‘Double Standard’ in Mosquito Net Bribe Case

A prominent lawyer and a lawmaker on Thursday rejected the latest explanation from the Anti-Corruption Unit (ACU) for why it cannot pursue charges against the disgraced former head of the National Malaria Center, who has been told to pay back hundreds of thousands of dollars in bribes.

On Tuesday, ACU chairman Om Yentieng said he had closed the unit’s investigation into Duong Socheat, who is accused of receiving $351,000 in bribes over several years to secure some $12 million in contracts for a pair of overseas mosquito net providers. The allegations were laid out in a detailed 2013 report—packed with damning evidence—by the Global Fund to Fight AIDS, Tuberculosis and Malaria, whose grant money Mr. Socheat is accused of manipulating.
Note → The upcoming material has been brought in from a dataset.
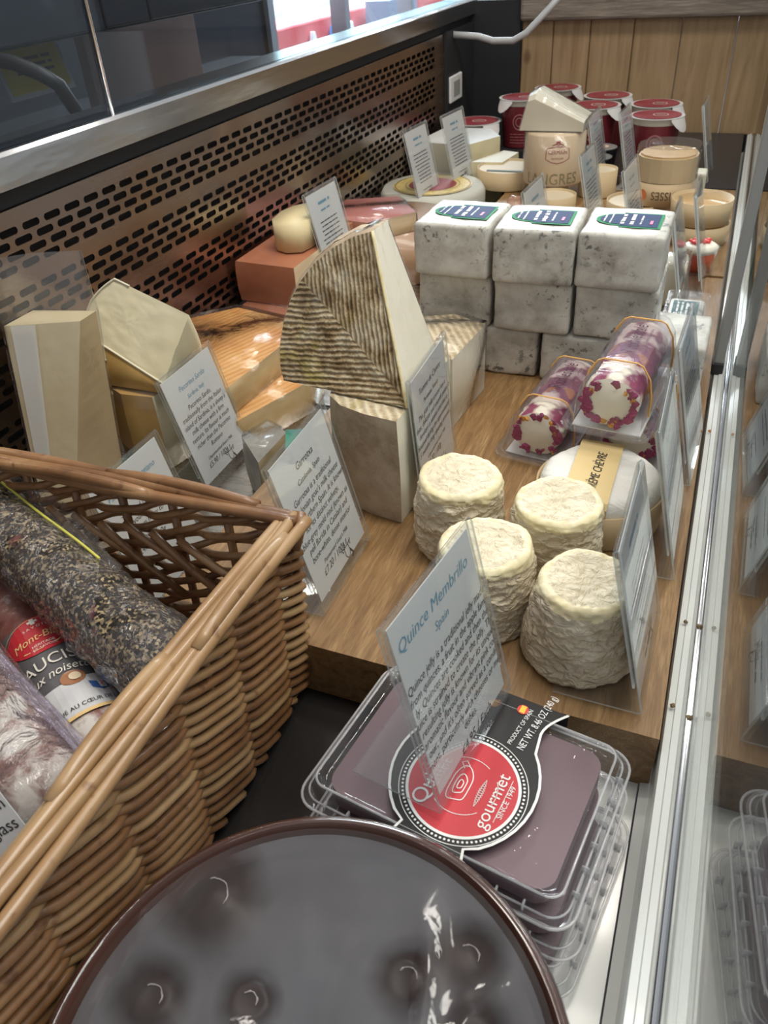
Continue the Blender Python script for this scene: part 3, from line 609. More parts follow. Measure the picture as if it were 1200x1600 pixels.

Mr. Yentieng also said that Mr. Socheat had been told to pay back the bribes he took to the Global Fund in full, effectively admitting his guilt. But he added that Mr. Socheat would not be prosecuted, on the grounds that his crimes predated the Anti-Corruption Law, which established the ACU.

The king signed the law in April 2010. According to the Global Fund, the last confirmed bribe Mr. Socheat took for manipulating the mosquito net contracts was delivered in July 2010. Its report also cites an email from Mr. Socheat to one of the net providers in which he appears to ask for help with his daughter’s university tuition payments in 2012, a year after he retired.
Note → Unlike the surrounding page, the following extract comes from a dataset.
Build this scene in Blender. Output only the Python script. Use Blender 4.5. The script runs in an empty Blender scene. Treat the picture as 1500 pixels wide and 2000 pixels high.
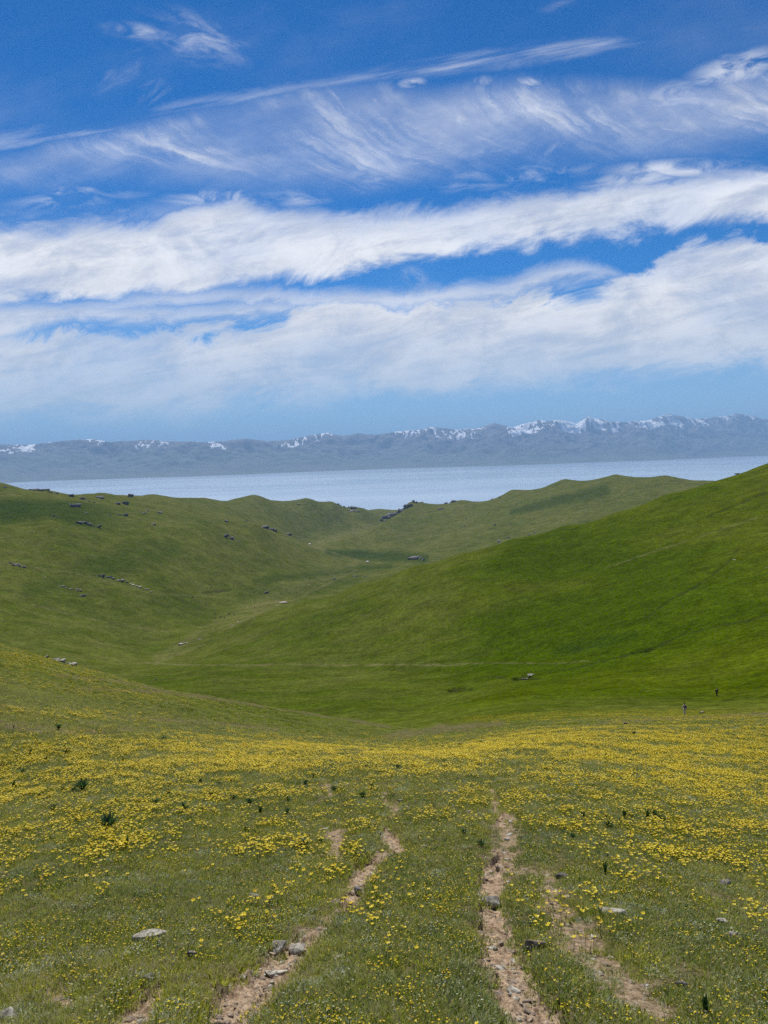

Even if Mr. Yentieng’s claims about Mr. Socheat’s alleged crimes predating the Anti-Corruption Law were true, the argument did not stop the ACU from pursuing its case against ex-drug czar Moek Dara.

The former head of the government’s anti-drug authority was sentenced to life in prison in early 2012 on 32 counts of drug trafficking and corruption. The original charges the ACU helped bring against Mr. Dara stemmed from the testimony of another police officer who was arrested in July 2010, which means his crimes were no more dated than the allegations against Mr. Socheat.

The 32 counts against Mr. Dara also included allegations dating back to 2008 and 2009, well before the Anti-Corruption Law took effect.

In fact, Mr. Dara was charged with corruption under Cambodia’s 1992 penal code, not the 2010 version that replaced it.

Sok Sam Oeun, a prominent attorney and legal expert, said Thursday authorities could have done the same thing with Mr. Socheat, the former malaria center chief, or handed his case off to other police.

“The normal police can do that. Why they [the ACU] did not send the case to the normal police?” he said.

CNRP lawmaker and acting party spokesman Ou Chanrith said the ACU’s disparate handling of the two cases showed clear bias.

“It’s a double standard, it should be all the same,” he said.

Mr. Chanrith rejected the ACU’s reasons for letting Mr. Socheat off without a trial and said it would show other officials that they can pay their way out of a court case.

“It’s a crime,” he said of the bribes Mr. Socheat allegedly solicited and received on the job. “If someone commits any crime…he should be prosecuted and put in jail.”

Neither Mr. Yentieng nor the ACU’s spokesman could be reached Thursday.

Mr. Socheat has declined to comment on the allegations against him since they emerged. The Global Fund has declined to answer questions about the government’s decision to not prosecute him.

Mr. Socheat’s case was one of the most well-documented examples of government corruption in recent years. The Global Fund’s 2013 report includes excerpts of interviews with officials from the mosquito net providers admitting that they knew they were paying bribes. An annex to the report includes copies of emails in which Mr. Socheat instructs the officials to deposit the money into various bank accounts of his choosing, including those of relatives and a fabricated consultant.